▶ _Information supplied_:
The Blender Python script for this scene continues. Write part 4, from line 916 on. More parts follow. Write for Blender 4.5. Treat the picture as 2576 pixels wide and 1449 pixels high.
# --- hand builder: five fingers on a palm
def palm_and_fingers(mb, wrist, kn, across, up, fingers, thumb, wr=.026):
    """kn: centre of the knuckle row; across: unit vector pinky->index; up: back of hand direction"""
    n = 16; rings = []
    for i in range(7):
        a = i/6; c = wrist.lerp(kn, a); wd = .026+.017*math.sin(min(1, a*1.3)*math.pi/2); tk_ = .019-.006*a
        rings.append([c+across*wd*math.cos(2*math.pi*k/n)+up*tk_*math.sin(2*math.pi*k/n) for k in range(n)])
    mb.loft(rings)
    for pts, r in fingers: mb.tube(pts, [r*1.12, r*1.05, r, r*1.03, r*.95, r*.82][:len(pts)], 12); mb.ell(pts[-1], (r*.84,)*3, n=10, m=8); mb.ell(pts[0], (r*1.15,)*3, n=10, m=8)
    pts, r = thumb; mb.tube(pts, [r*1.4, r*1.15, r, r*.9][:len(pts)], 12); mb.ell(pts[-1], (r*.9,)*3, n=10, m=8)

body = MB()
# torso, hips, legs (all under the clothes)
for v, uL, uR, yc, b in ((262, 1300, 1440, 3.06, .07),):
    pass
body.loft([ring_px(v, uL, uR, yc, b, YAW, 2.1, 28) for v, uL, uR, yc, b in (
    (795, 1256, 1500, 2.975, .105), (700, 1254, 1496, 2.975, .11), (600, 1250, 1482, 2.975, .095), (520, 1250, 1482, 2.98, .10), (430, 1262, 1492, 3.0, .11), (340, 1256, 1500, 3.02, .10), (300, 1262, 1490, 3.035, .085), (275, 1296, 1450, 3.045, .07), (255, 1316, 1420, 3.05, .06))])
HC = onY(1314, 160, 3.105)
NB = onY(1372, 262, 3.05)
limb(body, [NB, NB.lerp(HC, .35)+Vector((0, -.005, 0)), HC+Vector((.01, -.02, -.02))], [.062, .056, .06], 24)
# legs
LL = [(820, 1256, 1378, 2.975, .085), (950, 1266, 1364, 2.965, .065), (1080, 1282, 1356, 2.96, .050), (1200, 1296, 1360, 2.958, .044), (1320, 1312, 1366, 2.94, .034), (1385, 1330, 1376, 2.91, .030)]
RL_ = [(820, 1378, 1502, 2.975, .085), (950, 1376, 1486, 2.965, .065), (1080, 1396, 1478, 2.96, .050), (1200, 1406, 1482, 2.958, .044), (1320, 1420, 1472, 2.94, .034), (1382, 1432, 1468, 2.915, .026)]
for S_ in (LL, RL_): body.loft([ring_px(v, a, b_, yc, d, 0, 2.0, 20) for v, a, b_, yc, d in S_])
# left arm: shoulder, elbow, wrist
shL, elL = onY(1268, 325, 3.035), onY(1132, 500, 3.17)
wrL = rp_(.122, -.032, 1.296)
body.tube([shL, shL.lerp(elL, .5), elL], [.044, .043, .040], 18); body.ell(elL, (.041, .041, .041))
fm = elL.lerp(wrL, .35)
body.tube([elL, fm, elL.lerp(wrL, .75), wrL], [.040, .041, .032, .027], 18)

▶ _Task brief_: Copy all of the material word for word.

▶ _Answer in full_:
The Blender Python script for this scene continues. Write part 4, from line 916 on. More parts follow. Write for Blender 4.5. Treat the picture as 2576 pixels wide and 1449 pixels high.
# --- hand builder: five fingers on a palm
def palm_and_fingers(mb, wrist, kn, across, up, fingers, thumb, wr=.026):
    """kn: centre of the knuckle row; across: unit vector pinky->index; up: back of hand direction"""
    n = 16; rings = []
    for i in range(7):
        a = i/6; c = wrist.lerp(kn, a); wd = .026+.017*math.sin(min(1, a*1.3)*math.pi/2); tk_ = .019-.006*a
        rings.append([c+across*wd*math.cos(2*math.pi*k/n)+up*tk_*math.sin(2*math.pi*k/n) for k in range(n)])
    mb.loft(rings)
    for pts, r in fingers: mb.tube(pts, [r*1.12, r*1.05, r, r*1.03, r*.95, r*.82][:len(pts)], 12); mb.ell(pts[-1], (r*.84,)*3, n=10, m=8); mb.ell(pts[0], (r*1.15,)*3, n=10, m=8)
    pts, r = thumb; mb.tube(pts, [r*1.4, r*1.15, r, r*.9][:len(pts)], 12); mb.ell(pts[-1], (r*.9,)*3, n=10, m=8)

body = MB()
# torso, hips, legs (all under the clothes)
for v, uL, uR, yc, b in ((262, 1300, 1440, 3.06, .07),):
    pass
body.loft([ring_px(v, uL, uR, yc, b, YAW, 2.1, 28) for v, uL, uR, yc, b in (
    (795, 1256, 1500, 2.975, .105), (700, 1254, 1496, 2.975, .11), (600, 1250, 1482, 2.975, .095), (520, 1250, 1482, 2.98, .10), (430, 1262, 1492, 3.0, .11), (340, 1256, 1500, 3.02, .10), (300, 1262, 1490, 3.035, .085), (275, 1296, 1450, 3.045, .07), (255, 1316, 1420, 3.05, .06))])
HC = onY(1314, 160, 3.105)
NB = onY(1372, 262, 3.05)
limb(body, [NB, NB.lerp(HC, .35)+Vector((0, -.005, 0)), HC+Vector((.01, -.02, -.02))], [.062, .056, .06], 24)
# legs
LL = [(820, 1256, 1378, 2.975, .085), (950, 1266, 1364, 2.965, .065), (1080, 1282, 1356, 2.96, .050), (1200, 1296, 1360, 2.958, .044), (1320, 1312, 1366, 2.94, .034), (1385, 1330, 1376, 2.91, .030)]
RL_ = [(820, 1378, 1502, 2.975, .085), (950, 1376, 1486, 2.965, .065), (1080, 1396, 1478, 2.96, .050), (1200, 1406, 1482, 2.958, .044), (1320, 1420, 1472, 2.94, .034), (1382, 1432, 1468, 2.915, .026)]
for S_ in (LL, RL_): body.loft([ring_px(v, a, b_, yc, d, 0, 2.0, 20) for v, a, b_, yc, d in S_])
# left arm: shoulder, elbow, wrist
shL, elL = onY(1268, 325, 3.035), onY(1132, 500, 3.17)
wrL = rp_(.122, -.032, 1.296)
body.tube([shL, shL.lerp(elL, .5), elL], [.044, .043, .040], 18); body.ell(elL, (.041, .041, .041))
fm = elL.lerp(wrL, .35)
body.tube([elL, fm, elL.lerp(wrL, .75), wrL], [.040, .041, .032, .027], 18)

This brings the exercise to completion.